### MATERIAL TO PROCESS
::::

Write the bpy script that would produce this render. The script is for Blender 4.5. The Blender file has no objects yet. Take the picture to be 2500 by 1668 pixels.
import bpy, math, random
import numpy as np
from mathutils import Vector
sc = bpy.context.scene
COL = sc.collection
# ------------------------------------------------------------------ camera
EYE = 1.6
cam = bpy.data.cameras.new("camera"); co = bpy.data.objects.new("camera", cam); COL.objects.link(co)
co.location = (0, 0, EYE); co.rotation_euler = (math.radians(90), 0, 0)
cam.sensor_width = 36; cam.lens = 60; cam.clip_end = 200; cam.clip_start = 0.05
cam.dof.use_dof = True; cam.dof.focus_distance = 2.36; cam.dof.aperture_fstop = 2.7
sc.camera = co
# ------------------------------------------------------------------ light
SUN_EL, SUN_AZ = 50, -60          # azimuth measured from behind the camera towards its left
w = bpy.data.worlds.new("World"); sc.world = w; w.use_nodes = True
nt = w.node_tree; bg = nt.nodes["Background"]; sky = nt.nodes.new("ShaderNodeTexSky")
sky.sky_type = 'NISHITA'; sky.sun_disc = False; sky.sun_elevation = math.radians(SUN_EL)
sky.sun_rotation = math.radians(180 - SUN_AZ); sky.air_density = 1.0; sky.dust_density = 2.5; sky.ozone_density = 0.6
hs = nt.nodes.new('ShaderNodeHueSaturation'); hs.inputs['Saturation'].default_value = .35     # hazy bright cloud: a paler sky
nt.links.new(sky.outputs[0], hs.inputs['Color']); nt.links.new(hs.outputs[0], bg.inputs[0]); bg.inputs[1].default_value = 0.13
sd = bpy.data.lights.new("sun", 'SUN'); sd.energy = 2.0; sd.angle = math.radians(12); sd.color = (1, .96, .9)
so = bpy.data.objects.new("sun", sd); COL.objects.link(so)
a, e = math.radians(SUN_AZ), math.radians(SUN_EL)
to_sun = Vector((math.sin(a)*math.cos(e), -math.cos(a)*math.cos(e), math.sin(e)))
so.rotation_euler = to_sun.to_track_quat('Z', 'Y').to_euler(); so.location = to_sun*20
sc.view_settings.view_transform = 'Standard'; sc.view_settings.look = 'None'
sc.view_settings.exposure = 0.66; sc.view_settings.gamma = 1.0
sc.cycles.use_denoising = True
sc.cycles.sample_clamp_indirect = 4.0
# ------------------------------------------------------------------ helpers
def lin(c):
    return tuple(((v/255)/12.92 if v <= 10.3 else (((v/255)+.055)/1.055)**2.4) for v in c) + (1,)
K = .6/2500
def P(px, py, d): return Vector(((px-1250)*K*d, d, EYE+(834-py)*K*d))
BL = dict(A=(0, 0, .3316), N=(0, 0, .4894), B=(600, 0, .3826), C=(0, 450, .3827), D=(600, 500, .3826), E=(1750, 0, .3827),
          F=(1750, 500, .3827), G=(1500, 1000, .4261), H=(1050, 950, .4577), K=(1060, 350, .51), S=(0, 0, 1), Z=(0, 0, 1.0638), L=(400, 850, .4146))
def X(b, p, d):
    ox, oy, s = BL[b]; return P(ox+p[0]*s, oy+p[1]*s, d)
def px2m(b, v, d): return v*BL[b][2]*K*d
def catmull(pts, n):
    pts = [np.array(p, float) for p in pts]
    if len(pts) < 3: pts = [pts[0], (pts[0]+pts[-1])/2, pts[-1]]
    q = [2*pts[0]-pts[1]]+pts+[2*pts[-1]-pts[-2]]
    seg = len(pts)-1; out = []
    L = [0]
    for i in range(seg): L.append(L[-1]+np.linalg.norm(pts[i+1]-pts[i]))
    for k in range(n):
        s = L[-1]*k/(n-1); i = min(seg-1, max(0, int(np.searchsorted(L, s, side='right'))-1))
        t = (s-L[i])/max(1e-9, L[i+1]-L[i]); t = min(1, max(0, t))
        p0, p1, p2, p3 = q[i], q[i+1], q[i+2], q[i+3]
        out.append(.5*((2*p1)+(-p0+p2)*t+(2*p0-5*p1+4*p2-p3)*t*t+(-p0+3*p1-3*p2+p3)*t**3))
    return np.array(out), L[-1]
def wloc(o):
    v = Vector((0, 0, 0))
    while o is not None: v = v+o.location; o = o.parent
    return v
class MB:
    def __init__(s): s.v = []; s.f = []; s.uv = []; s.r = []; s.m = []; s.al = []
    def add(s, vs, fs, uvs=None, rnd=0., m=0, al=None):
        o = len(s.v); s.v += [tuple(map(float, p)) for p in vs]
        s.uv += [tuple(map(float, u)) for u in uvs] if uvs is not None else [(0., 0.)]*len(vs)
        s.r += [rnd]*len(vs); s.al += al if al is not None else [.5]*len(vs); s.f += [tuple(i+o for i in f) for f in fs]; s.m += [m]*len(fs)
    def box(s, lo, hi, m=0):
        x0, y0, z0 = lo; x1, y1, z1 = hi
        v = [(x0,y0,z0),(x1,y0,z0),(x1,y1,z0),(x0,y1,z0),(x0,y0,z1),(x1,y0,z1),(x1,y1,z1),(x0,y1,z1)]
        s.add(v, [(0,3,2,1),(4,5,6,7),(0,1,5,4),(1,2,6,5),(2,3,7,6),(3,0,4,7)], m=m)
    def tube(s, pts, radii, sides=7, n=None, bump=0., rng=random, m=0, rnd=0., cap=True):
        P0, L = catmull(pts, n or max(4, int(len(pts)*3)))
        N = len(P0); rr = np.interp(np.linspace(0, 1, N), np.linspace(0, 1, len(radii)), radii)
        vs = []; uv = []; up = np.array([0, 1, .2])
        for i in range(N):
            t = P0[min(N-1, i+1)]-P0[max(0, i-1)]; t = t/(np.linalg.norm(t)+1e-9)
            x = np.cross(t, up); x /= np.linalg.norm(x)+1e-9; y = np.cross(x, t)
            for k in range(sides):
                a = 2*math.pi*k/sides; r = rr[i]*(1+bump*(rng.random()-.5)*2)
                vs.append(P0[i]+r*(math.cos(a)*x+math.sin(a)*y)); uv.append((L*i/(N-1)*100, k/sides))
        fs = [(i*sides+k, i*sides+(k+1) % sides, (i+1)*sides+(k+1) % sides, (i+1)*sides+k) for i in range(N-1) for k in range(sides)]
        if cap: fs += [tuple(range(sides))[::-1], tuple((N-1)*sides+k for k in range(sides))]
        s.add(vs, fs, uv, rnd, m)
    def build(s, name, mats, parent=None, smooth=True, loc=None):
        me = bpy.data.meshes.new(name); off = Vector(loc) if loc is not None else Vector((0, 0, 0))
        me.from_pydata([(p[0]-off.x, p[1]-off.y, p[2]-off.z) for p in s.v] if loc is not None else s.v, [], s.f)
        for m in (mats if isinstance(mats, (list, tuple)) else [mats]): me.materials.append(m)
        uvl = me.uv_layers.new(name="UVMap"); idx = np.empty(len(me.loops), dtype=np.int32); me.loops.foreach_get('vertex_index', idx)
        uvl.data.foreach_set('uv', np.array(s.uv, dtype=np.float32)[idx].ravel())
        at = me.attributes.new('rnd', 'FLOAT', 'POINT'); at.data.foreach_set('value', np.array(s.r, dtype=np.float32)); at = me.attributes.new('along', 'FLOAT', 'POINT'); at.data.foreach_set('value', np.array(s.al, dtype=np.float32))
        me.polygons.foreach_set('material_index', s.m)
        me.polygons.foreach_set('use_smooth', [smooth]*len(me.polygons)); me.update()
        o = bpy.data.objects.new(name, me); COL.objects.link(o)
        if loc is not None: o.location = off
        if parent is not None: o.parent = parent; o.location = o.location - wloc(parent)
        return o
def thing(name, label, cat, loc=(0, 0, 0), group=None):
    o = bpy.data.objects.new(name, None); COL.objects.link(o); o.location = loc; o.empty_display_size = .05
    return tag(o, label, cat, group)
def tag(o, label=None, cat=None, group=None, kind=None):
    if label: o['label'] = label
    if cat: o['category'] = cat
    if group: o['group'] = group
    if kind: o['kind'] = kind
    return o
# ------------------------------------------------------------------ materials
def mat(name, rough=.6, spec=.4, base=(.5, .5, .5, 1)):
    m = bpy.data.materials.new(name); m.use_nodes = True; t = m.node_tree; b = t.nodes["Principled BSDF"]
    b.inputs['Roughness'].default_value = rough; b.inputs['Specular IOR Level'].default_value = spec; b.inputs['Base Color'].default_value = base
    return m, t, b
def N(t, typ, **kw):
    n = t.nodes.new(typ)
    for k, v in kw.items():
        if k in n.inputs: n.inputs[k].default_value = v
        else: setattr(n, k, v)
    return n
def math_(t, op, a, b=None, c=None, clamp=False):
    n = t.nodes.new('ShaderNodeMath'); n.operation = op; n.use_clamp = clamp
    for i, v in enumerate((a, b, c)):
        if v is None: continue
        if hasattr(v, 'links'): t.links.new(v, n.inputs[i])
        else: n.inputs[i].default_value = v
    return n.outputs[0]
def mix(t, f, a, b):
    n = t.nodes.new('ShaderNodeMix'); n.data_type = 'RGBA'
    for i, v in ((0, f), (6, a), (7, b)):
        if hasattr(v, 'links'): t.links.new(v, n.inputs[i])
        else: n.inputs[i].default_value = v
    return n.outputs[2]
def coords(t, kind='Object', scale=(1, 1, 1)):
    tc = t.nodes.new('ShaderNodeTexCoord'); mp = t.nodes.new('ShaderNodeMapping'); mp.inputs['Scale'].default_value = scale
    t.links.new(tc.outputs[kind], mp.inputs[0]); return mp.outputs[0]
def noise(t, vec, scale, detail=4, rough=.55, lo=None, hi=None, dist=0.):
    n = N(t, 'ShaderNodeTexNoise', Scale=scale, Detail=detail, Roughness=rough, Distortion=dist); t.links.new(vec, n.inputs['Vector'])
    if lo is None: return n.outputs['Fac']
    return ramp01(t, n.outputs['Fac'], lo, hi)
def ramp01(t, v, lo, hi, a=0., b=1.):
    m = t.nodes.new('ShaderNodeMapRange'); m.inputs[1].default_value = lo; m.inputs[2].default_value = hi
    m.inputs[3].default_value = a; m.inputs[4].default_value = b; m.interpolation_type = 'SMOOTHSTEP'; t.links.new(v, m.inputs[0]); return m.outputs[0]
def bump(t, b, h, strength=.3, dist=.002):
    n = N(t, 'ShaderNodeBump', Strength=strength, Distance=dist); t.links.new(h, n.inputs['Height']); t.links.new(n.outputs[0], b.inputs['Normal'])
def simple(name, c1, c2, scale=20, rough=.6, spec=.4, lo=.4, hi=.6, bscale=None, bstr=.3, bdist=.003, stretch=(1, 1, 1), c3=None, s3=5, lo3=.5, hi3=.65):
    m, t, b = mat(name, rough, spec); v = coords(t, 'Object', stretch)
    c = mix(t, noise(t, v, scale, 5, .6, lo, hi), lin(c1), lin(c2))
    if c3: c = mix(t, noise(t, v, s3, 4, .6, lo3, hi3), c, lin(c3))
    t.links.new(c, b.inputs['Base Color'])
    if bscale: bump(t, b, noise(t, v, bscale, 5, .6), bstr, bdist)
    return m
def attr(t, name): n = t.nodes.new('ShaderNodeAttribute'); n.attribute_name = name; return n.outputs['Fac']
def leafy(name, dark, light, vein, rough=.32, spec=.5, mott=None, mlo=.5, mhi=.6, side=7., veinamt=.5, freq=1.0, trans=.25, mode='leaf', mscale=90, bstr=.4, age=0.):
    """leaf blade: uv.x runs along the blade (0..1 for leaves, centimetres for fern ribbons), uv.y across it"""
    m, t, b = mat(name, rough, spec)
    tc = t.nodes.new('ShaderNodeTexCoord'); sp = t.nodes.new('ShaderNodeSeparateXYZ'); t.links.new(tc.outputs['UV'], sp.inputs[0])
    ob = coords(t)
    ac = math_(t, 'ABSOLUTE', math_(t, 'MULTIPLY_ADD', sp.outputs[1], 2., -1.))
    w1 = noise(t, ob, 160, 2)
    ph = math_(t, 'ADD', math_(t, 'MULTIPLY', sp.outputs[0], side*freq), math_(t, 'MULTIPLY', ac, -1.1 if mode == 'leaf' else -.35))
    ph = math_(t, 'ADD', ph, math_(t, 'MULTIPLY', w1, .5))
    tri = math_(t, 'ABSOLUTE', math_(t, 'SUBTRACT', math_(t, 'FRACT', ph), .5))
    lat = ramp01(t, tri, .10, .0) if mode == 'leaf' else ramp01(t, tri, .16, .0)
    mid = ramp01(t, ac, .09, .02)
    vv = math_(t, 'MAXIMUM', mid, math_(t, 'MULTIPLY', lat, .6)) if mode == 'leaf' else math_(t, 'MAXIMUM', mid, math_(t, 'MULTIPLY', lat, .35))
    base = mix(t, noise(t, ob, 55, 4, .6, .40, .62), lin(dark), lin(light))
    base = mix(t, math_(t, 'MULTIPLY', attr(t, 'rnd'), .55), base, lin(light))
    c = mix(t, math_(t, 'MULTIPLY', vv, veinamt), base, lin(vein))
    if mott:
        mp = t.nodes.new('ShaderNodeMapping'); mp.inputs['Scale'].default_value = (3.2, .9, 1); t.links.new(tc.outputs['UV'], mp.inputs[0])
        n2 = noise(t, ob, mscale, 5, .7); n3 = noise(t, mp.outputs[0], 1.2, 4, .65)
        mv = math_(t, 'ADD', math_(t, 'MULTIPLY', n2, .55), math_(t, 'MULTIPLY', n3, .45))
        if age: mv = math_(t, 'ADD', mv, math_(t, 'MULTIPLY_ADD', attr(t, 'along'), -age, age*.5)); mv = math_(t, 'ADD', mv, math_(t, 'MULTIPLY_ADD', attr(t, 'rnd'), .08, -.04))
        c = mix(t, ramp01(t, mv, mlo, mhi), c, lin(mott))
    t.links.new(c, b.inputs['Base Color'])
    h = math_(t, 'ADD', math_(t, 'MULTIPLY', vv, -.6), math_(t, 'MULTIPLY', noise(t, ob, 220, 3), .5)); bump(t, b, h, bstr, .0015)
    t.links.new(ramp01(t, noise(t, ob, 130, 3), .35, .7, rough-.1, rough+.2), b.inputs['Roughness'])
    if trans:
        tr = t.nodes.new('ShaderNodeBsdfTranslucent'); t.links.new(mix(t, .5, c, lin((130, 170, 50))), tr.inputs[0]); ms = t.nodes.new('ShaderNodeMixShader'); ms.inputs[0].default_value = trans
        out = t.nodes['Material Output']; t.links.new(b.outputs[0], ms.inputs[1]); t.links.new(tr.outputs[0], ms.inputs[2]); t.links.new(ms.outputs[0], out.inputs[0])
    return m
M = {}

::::

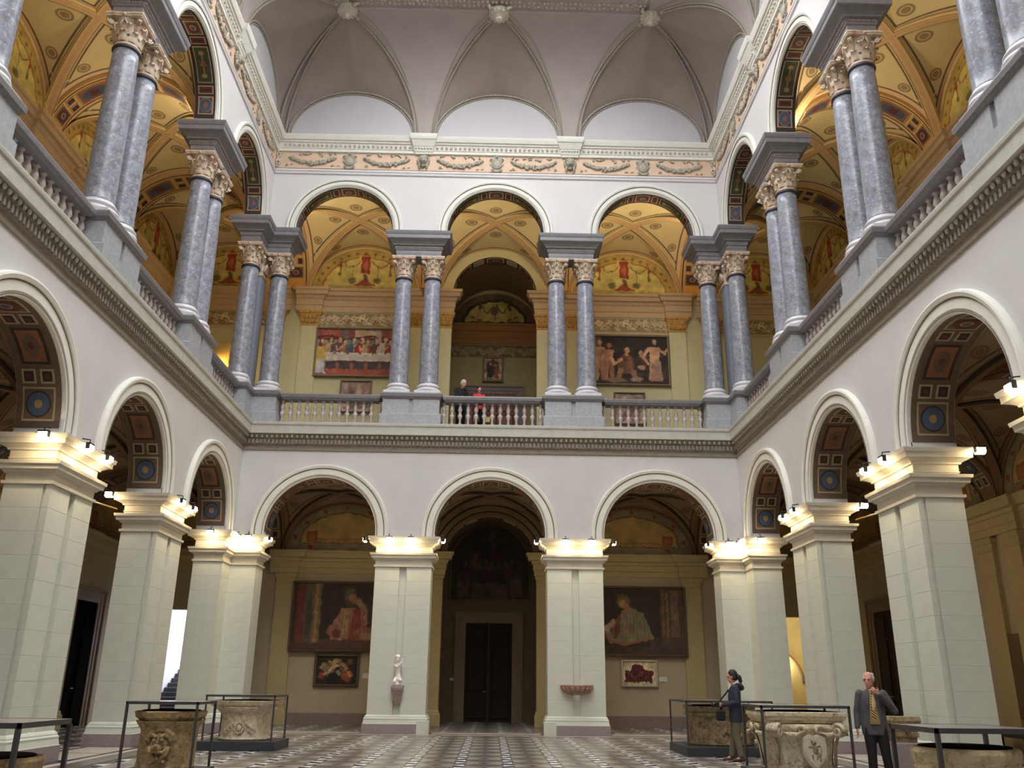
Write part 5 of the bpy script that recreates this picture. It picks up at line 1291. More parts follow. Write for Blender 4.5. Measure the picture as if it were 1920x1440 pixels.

::::

### TO DO
Pull out every line of the entries that includes the word "pixels".

### FULL ANSWER
Write the bpy script that would produce this render. The script is for Blender 4.5. The Blender file has no objects yet. Take the picture to be 2500 by 1668 pixels.
Write part 5 of the bpy script that recreates this picture. It picks up at line 1291. More parts follow. Write for Blender 4.5. Measure the picture as if it were 1920x1440 pixels.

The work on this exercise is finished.